Good luck’s never bad (except for neurotics). Winning the Pulitzer Prize was a happy event. It made me feel encouraged to go on being a writer; it flattered me shamelessly; and it made my wife Kristina, who’s deeply involved with everything I do, feel very good. I was already happy, though, with how “Independence Day” had fared in the world. I didn’t think I was a better writer because of winning that prize. When one wins a prize it always means that, for some unfair reason, somebody probably better didn’t win. That’s just the deal. You can’t let it reconfigure who you think you are.

I think your short story “Optimists” is a brilliant example of the form, so when I read “The Sportswriter,” I was surprised by how different the two pieces are: the working-class grimness and sparer sentences of the short story compared to the comfortable suburban setting and more loquacious style of the novel. Did either one of these styles and tones feel closer to your “natural” style, if you have one? Did either one feel like more of a stretch?

I don’t believe (for myself) in a “natural” style. For most writers — for me, definitely — all style is artifice. All is a stretch, although not necessarily a difficult stretch. We all have different voices spinning around in our heads, different modes of address we use for different purposes. Writers just have something particular to do with those voices. One tries to manufacture a voice, a persona, a tone, a diction, a grammar that permits oneself to get everything of importance plausibly, interestingly down onto the page.

You’ve said before that if Inside Sports hadn’t folded, you’d probably still be a sportswriter, and you’d probably be happy that way.

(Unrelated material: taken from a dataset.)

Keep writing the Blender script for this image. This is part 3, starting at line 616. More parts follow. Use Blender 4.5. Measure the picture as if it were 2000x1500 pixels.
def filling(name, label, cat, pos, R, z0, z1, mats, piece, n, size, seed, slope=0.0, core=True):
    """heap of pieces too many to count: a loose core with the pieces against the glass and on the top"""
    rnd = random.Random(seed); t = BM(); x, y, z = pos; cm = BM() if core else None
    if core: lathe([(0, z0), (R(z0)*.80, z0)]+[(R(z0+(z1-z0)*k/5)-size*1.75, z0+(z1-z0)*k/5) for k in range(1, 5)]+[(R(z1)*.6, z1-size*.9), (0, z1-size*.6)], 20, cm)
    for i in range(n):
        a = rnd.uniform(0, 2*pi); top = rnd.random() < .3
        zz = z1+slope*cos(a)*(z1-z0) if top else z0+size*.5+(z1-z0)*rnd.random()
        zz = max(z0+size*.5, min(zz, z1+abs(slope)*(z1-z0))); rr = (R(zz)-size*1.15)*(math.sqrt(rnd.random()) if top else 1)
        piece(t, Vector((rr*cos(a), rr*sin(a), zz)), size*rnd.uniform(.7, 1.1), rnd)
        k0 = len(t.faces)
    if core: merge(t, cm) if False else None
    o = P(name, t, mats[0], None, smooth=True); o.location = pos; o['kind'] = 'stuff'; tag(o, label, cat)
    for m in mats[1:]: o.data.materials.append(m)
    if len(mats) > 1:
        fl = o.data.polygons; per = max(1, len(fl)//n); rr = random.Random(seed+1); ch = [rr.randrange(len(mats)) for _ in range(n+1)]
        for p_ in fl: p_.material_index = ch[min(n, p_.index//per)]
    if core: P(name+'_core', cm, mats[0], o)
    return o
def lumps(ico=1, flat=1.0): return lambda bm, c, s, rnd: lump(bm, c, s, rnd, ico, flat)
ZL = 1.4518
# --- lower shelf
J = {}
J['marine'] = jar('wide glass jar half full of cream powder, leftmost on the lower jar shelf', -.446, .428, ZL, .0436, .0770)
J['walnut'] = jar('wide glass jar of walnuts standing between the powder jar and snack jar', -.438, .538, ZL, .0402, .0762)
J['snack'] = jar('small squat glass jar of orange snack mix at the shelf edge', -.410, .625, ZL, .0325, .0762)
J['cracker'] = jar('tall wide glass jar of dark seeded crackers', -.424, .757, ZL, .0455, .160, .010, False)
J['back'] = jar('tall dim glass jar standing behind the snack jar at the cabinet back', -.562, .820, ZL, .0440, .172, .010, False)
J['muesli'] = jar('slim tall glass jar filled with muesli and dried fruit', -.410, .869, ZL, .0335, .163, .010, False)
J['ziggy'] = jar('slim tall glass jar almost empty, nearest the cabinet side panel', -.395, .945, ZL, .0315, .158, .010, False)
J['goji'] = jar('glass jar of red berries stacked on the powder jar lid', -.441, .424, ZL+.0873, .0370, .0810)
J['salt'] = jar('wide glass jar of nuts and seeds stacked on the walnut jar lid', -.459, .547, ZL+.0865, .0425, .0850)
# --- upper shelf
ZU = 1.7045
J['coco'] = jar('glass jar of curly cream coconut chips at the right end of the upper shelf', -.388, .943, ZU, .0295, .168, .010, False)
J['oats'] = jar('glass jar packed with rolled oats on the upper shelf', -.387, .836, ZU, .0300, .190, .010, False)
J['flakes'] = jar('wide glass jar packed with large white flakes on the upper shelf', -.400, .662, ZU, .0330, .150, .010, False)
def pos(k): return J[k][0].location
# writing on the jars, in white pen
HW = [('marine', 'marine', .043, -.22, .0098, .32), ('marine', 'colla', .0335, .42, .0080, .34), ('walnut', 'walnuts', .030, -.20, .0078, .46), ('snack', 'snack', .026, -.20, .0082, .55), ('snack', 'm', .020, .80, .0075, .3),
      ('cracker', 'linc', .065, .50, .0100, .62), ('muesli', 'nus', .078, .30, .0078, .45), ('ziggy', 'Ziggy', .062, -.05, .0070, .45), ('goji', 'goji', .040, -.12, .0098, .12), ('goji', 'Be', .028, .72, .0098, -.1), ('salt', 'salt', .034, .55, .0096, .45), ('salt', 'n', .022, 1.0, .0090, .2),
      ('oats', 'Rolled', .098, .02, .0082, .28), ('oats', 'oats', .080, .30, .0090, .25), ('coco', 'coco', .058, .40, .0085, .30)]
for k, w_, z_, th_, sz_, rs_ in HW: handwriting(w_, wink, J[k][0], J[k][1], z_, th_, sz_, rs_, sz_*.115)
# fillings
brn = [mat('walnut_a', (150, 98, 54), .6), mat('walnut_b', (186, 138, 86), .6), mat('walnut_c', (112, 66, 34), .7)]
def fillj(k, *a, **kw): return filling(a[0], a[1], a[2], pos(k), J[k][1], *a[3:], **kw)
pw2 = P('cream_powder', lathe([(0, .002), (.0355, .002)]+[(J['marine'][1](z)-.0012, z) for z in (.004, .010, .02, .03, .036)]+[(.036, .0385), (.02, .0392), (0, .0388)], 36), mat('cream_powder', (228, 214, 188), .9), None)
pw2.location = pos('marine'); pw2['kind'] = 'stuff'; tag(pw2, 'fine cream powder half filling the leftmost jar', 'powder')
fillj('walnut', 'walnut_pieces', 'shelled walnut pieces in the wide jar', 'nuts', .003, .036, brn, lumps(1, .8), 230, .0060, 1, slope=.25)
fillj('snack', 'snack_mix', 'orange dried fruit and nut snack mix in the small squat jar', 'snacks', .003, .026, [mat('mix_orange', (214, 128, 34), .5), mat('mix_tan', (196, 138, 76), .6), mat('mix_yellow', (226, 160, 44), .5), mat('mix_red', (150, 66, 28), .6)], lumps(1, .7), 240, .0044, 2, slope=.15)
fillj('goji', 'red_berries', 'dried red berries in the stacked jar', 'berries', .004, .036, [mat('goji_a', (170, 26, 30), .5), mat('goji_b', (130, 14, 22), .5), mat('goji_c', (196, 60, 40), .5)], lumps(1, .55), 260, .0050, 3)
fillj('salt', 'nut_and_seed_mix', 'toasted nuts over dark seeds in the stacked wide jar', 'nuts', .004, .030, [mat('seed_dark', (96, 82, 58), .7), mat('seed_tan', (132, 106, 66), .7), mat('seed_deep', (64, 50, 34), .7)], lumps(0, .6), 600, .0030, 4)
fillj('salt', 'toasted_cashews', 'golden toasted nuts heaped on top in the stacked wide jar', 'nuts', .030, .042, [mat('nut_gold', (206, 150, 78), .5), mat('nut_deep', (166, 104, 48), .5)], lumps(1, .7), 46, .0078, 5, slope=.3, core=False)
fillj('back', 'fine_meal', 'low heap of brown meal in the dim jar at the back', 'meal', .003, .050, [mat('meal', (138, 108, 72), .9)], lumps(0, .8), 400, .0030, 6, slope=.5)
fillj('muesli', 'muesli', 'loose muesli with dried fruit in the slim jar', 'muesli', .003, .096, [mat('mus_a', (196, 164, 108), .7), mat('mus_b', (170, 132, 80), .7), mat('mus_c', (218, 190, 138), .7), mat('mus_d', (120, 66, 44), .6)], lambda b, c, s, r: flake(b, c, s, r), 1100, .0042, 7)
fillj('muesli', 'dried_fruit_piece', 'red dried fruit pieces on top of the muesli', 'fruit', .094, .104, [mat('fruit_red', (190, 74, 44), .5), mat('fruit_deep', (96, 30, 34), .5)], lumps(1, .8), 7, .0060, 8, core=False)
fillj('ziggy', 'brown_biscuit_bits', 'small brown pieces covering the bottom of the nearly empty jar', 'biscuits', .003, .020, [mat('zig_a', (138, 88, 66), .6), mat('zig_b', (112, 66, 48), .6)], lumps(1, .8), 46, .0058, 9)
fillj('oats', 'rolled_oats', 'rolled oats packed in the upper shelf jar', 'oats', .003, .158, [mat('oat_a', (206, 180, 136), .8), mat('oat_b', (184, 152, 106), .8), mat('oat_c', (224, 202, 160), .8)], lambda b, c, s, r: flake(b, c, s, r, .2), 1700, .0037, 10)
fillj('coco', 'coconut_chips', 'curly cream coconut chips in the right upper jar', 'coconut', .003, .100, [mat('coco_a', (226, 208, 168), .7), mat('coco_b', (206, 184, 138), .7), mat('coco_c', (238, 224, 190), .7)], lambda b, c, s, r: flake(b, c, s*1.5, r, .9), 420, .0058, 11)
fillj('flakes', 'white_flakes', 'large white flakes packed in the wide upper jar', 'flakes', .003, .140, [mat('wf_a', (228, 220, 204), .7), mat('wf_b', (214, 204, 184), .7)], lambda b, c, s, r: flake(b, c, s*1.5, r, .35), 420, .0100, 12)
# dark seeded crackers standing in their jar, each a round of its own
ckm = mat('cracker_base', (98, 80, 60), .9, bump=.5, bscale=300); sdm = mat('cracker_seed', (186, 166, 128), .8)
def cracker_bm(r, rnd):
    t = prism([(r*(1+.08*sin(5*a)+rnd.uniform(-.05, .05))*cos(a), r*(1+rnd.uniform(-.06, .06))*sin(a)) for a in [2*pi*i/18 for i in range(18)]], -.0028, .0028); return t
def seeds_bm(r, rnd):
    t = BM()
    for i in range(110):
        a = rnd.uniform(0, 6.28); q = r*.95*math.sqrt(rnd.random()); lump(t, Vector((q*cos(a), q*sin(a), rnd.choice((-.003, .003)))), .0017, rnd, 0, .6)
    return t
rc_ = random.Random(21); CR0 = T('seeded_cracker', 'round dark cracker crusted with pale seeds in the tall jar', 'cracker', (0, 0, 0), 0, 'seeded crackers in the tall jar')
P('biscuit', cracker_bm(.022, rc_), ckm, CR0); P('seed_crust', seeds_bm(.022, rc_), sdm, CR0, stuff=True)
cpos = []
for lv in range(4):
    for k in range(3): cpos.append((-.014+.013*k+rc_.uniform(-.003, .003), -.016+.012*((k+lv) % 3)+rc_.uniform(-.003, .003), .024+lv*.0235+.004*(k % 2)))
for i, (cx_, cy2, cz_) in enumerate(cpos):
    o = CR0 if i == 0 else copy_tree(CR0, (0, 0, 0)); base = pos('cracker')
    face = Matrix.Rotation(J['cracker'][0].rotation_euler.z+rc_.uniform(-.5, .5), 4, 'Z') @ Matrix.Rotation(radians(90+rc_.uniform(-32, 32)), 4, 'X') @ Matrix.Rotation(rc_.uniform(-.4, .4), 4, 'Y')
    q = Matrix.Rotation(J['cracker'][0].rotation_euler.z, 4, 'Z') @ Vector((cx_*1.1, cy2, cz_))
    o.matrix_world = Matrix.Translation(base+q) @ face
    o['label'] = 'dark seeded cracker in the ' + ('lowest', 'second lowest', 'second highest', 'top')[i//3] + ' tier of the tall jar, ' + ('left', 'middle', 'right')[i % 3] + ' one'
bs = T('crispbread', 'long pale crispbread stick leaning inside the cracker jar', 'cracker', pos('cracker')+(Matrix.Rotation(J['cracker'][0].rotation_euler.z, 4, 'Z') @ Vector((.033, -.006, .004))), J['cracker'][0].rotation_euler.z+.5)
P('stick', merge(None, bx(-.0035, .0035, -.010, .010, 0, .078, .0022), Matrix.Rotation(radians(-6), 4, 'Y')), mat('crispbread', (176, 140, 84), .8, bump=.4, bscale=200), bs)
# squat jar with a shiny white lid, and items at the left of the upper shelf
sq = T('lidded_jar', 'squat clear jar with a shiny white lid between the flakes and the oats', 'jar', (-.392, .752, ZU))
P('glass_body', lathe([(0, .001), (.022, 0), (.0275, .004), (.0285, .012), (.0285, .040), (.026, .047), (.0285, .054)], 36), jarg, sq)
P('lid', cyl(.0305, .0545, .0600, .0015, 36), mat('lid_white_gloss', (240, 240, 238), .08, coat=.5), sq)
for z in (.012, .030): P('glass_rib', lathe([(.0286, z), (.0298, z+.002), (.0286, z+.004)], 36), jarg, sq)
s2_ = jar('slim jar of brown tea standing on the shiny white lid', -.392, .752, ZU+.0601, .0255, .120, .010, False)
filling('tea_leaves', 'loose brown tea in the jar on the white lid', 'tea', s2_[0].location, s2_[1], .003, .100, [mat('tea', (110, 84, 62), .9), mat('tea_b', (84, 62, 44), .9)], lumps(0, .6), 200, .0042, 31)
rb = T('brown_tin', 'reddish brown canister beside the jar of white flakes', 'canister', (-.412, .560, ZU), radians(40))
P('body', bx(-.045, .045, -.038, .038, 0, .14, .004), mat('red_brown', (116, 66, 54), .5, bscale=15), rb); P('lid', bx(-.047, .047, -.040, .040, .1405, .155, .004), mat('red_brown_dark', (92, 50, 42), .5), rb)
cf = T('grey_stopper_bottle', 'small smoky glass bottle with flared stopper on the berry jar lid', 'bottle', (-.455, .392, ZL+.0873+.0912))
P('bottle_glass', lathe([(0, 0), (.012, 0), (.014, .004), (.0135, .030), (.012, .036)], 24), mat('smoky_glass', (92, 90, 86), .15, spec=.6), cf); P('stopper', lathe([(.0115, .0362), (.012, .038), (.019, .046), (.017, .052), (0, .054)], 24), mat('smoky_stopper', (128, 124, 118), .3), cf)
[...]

Since you started writing fiction, you’ve also taught at a number of universities, and now you teach in the creative writing program at Columbia. So I just have to wonder, which do you like better — teaching college or being a sportswriter?

They each have their small appeals. I still occasionally write about sport(s). And I still feel that if I’d stayed a sportswriter, I’d have been happy. I never, on the other hand, conceived of teaching as a steady job. I’ve only done it, in total, seven years out of 45. Over time, that’s been about my saturation point. It’s a noble profession, but I really wasn’t trained for it. All I know how to do is read, which is what I teach at Columbia.

Are you working on another project now?

I’m just this week finishing a book of four long stories narrated by Frank Bascombe, the narrator of “The Sportswriter” and “Independence Day,” set in the aftermath of Hurricane Sandy in 2012.

The theme of the 2014 North Carolina Literary Festival is “Discover the Future of Reading.” What do you think the future might hold for the reading public? 

If I could look into a crystal ball, I’d first look for something more exotic, believe me. Books as we know them will soon be antiquarians’ business — the exception rather than the rule. I don’t really care because writers are going on writing, and readers (using some delivery system or other) will go on reading. Literature delivers something we need, an extra beat to life, an affirmation that life’s worth our interest, a delight in the language we use every day. I’m not very worried about those needs not being met by some sort of literary gesture.